President Joe Biden criticised the Supreme Court’s ruling giving former President Donald Trump legal immunity for many of his actions leading up to the January 6, 2021, insurrection, saying that now, “there are virtually no limits on what a president can do.”
“Any president, including Donald Trump, will now be free to ignore the law,” Biden said after returning to the White House on Monday from Camp David, the presidential retreat where he met with family to discuss his reelection campaign.
He called the ruling “a fundamentally new principle and a dangerous precedent” and vowed that he wouldn’t be one to break the law in office.
In a controversial 6-3 decision, the court’s conservative justices ruled that Trump enjoys complete immunity for his presidential actions that were “official” in nature, but not for those that were “private.” The high court sent the case back to a lower court to determine which actions alleged in the indictment may fall somewhere in between, such as his pressuring of state-level officials to create fraudulent slates of Electoral College electors in states he had lost in the 2020 election.
The ruling effectively makes a trial on Trump’s election subversion charges impossible before the November 2024 election.
In a fiery dissent, Justice Sonia Sotomayor said the majority opinion “makes a mockery of the principle, foundational to our Constitution and system of Government, that no man is above the law.”
“The Court effectively creates a law-free zone around the President, upsetting the status quo that has existed since the Founding,” she added.
Biden’s remarks at the White House on Monday evening come amid intense scrutiny regarding his political future. The 81-year-old president’s lethargic performance at last week’s debate against Donald Trump in Atlanta has generated a wave of soul-searching in the Democratic Party about whether he should continue to seek reelection or step aside for a younger candidate like Vice President Kamala Harris.

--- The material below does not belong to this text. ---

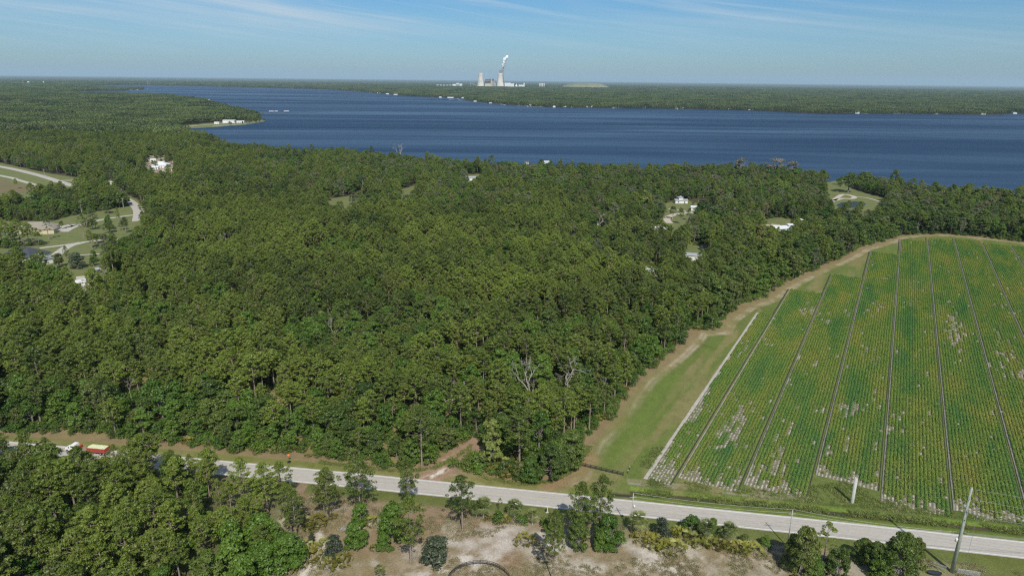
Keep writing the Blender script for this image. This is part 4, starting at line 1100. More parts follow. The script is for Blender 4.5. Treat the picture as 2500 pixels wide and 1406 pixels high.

Although many leading commentators and newspaper editorial boards have called on Biden to withdraw, elected Democratic officials and members of his family maintain that he should stay in the race.
Some Democrats have urged Biden to make less-scripted public appearances and do press interviews in the coming days to reassure the public of his ability to do the job. The president is scheduled to attend several public events at the White House this week, including a Medal of Honor ceremony and a July Fourth holiday barbecue.
In his address on Monday, Biden warned about what returning Trump to the White House would mean for American democracy “knowing he’ll be even more emboldened to do whatever he pleases whenever he wants to do it.”
“The American people will have to do what the courts should have been willing to do but will not, the American people have to render judgment about Donald Trump’s behaviour,” Biden added, referring to the November election. The American people must decide if Trump’s embrace of violence to preserve his power is acceptable.”